# Directions
Set down word for word each line from the start of the listing through the line that contains "q = MB(); q.ball(c", both included.

** START **

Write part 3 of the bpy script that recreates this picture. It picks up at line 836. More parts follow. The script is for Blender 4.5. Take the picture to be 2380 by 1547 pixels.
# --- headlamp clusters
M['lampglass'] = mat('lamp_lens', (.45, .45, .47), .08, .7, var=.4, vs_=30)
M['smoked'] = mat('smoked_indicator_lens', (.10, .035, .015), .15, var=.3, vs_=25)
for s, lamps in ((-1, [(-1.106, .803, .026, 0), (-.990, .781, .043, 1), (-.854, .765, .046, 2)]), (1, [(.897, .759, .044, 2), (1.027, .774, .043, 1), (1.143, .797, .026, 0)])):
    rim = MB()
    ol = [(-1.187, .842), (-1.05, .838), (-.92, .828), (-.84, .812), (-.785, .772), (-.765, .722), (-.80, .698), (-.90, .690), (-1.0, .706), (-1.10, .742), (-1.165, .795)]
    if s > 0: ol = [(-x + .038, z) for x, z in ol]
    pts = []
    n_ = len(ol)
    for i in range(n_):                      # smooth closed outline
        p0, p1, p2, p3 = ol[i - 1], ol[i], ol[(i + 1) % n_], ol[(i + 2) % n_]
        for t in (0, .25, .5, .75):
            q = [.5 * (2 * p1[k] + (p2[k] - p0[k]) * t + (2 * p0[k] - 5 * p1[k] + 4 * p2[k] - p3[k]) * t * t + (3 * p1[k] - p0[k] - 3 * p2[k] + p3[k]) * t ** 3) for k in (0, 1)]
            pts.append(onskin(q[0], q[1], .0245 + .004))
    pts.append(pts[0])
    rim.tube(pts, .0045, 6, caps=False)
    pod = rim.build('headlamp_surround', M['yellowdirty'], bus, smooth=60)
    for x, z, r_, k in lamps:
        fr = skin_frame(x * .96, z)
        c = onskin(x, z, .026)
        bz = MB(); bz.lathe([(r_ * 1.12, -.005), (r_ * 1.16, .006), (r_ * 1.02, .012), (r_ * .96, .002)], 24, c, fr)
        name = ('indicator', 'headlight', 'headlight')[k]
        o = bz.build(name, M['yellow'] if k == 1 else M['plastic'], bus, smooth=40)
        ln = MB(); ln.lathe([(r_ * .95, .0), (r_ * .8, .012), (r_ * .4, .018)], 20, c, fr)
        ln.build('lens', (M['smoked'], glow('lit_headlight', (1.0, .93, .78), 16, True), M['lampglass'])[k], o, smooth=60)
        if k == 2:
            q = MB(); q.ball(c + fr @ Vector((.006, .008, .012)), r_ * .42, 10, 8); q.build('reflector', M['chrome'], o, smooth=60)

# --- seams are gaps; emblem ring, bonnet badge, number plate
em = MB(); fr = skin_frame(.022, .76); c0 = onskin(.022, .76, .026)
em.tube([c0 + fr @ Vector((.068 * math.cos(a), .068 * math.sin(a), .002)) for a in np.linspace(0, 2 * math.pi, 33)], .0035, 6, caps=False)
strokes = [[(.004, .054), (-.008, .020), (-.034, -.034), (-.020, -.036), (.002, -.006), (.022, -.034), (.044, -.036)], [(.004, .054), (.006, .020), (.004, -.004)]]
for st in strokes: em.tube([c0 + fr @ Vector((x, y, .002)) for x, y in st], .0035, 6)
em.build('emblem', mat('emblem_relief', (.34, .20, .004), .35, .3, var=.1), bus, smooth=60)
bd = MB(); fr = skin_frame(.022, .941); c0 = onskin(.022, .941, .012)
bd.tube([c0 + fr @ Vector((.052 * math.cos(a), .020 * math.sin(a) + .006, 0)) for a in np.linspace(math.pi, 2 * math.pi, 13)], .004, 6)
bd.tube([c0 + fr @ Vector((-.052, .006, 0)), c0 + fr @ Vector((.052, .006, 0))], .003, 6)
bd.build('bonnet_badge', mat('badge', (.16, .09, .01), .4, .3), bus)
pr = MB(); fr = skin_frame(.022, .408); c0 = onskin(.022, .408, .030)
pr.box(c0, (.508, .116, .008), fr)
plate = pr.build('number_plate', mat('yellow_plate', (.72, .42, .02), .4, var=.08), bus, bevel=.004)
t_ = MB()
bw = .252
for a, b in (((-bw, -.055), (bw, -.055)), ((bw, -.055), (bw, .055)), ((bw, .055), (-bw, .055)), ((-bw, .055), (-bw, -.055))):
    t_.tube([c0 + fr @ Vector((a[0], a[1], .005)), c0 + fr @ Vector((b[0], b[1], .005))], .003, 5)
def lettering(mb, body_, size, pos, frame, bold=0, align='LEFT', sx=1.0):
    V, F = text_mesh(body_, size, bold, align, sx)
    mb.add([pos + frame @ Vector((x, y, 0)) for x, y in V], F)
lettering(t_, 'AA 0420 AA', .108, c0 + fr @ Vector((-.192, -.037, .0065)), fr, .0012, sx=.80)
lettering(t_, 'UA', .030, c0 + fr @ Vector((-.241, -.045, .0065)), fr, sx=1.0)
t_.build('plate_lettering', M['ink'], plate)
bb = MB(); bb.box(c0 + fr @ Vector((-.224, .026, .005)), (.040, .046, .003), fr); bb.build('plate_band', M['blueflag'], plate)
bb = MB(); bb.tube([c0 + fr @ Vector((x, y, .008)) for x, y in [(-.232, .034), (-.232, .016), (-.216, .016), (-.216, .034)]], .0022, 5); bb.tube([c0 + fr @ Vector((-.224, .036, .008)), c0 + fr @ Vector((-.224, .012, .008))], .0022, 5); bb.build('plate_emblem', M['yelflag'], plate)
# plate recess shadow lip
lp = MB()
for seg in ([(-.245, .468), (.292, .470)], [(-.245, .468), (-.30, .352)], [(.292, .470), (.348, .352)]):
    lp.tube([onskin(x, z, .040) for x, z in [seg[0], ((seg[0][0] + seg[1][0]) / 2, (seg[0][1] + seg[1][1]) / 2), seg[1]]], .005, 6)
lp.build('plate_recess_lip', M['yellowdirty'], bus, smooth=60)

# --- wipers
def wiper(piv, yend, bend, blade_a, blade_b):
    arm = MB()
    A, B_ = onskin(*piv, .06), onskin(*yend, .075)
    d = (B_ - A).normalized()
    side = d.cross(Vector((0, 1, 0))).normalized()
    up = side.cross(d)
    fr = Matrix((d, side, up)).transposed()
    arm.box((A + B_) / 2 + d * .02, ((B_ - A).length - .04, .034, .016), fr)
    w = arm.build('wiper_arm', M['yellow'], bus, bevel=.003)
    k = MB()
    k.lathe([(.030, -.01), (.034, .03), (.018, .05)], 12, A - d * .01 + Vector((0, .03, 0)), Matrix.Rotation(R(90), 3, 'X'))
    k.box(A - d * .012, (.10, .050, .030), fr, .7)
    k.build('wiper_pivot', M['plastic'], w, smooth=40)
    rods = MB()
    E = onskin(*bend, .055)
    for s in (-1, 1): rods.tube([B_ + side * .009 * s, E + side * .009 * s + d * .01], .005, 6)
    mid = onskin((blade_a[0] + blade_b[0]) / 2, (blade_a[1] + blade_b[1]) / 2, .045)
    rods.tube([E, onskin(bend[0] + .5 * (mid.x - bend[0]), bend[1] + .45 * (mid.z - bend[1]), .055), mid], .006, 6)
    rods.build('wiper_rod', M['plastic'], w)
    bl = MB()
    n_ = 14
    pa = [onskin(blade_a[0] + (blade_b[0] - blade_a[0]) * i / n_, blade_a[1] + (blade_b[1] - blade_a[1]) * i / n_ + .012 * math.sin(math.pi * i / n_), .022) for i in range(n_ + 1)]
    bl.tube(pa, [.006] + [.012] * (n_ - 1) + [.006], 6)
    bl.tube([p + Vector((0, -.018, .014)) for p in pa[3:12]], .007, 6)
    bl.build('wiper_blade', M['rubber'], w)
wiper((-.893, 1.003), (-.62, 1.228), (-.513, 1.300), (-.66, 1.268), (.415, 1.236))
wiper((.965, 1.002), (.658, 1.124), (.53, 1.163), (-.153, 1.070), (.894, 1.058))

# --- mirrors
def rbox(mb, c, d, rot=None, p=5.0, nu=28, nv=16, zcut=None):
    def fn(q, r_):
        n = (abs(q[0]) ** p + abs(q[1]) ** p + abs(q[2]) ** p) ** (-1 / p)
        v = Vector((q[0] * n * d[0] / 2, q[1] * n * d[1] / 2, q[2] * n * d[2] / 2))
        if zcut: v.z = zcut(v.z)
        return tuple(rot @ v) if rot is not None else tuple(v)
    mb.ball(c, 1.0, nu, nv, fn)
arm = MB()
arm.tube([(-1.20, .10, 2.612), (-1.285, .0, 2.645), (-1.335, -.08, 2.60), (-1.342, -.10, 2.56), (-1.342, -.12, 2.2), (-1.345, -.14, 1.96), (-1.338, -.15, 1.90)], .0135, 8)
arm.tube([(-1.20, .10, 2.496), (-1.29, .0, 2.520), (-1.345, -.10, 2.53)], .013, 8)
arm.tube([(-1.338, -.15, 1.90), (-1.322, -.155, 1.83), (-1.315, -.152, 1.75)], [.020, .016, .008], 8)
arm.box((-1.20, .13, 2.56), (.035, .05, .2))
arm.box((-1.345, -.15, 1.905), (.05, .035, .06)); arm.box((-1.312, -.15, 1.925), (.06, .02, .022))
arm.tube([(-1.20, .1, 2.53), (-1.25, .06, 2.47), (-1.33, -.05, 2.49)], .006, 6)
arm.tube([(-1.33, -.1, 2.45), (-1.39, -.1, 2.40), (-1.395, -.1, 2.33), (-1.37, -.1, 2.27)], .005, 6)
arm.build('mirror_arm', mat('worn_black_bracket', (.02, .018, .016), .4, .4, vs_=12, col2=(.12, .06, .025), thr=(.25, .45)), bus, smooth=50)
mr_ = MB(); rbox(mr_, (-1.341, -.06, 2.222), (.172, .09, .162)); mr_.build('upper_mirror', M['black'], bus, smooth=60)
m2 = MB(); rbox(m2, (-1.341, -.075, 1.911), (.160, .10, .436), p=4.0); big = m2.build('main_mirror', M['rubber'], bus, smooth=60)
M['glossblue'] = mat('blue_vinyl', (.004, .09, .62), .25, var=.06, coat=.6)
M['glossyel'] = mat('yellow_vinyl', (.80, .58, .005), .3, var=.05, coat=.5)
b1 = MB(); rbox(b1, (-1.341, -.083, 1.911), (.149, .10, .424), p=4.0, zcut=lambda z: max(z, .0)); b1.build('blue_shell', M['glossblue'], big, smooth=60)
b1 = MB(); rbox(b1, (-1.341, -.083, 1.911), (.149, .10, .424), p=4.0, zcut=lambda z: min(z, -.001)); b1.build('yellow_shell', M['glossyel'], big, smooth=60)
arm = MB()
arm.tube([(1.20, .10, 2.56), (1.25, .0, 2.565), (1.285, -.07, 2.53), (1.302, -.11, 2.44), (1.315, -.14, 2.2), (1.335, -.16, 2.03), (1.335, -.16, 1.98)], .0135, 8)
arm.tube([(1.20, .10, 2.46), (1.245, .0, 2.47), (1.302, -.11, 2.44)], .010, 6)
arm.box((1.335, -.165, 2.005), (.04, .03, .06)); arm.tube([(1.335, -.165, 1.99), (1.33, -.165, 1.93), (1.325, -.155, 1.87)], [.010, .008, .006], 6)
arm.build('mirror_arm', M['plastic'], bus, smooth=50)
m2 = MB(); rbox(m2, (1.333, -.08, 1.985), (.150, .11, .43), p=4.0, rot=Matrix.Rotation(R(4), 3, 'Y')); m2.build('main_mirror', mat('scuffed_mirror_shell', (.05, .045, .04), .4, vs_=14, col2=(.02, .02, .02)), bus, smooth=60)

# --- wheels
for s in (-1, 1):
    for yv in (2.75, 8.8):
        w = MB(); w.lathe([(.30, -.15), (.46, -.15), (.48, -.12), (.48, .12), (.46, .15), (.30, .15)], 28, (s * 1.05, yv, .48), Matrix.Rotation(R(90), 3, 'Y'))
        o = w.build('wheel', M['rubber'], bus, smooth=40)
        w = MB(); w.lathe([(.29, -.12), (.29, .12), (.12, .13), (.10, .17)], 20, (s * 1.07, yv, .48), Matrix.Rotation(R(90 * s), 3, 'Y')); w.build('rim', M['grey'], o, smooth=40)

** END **

# Result below
Write part 3 of the bpy script that recreates this picture. It picks up at line 836. More parts follow. The script is for Blender 4.5. Take the picture to be 2380 by 1547 pixels.
# --- headlamp clusters
M['lampglass'] = mat('lamp_lens', (.45, .45, .47), .08, .7, var=.4, vs_=30)
M['smoked'] = mat('smoked_indicator_lens', (.10, .035, .015), .15, var=.3, vs_=25)
for s, lamps in ((-1, [(-1.106, .803, .026, 0), (-.990, .781, .043, 1), (-.854, .765, .046, 2)]), (1, [(.897, .759, .044, 2), (1.027, .774, .043, 1), (1.143, .797, .026, 0)])):
    rim = MB()
    ol = [(-1.187, .842), (-1.05, .838), (-.92, .828), (-.84, .812), (-.785, .772), (-.765, .722), (-.80, .698), (-.90, .690), (-1.0, .706), (-1.10, .742), (-1.165, .795)]
    if s > 0: ol = [(-x + .038, z) for x, z in ol]
    pts = []
    n_ = len(ol)
    for i in range(n_):                      # smooth closed outline
        p0, p1, p2, p3 = ol[i - 1], ol[i], ol[(i + 1) % n_], ol[(i + 2) % n_]
        for t in (0, .25, .5, .75):
            q = [.5 * (2 * p1[k] + (p2[k] - p0[k]) * t + (2 * p0[k] - 5 * p1[k] + 4 * p2[k] - p3[k]) * t * t + (3 * p1[k] - p0[k] - 3 * p2[k] + p3[k]) * t ** 3) for k in (0, 1)]
            pts.append(onskin(q[0], q[1], .0245 + .004))
    pts.append(pts[0])
    rim.tube(pts, .0045, 6, caps=False)
    pod = rim.build('headlamp_surround', M['yellowdirty'], bus, smooth=60)
    for x, z, r_, k in lamps:
        fr = skin_frame(x * .96, z)
        c = onskin(x, z, .026)
        bz = MB(); bz.lathe([(r_ * 1.12, -.005), (r_ * 1.16, .006), (r_ * 1.02, .012), (r_ * .96, .002)], 24, c, fr)
        name = ('indicator', 'headlight', 'headlight')[k]
        o = bz.build(name, M['yellow'] if k == 1 else M['plastic'], bus, smooth=40)
        ln = MB(); ln.lathe([(r_ * .95, .0), (r_ * .8, .012), (r_ * .4, .018)], 20, c, fr)
        ln.build('lens', (M['smoked'], glow('lit_headlight', (1.0, .93, .78), 16, True), M['lampglass'])[k], o, smooth=60)
        if k == 2:
            q = MB(); q.ball(c + fr @ Vector((.006, .008, .012)), r_ * .42, 10, 8); q.build('reflector', M['chrome'], o, smooth=60)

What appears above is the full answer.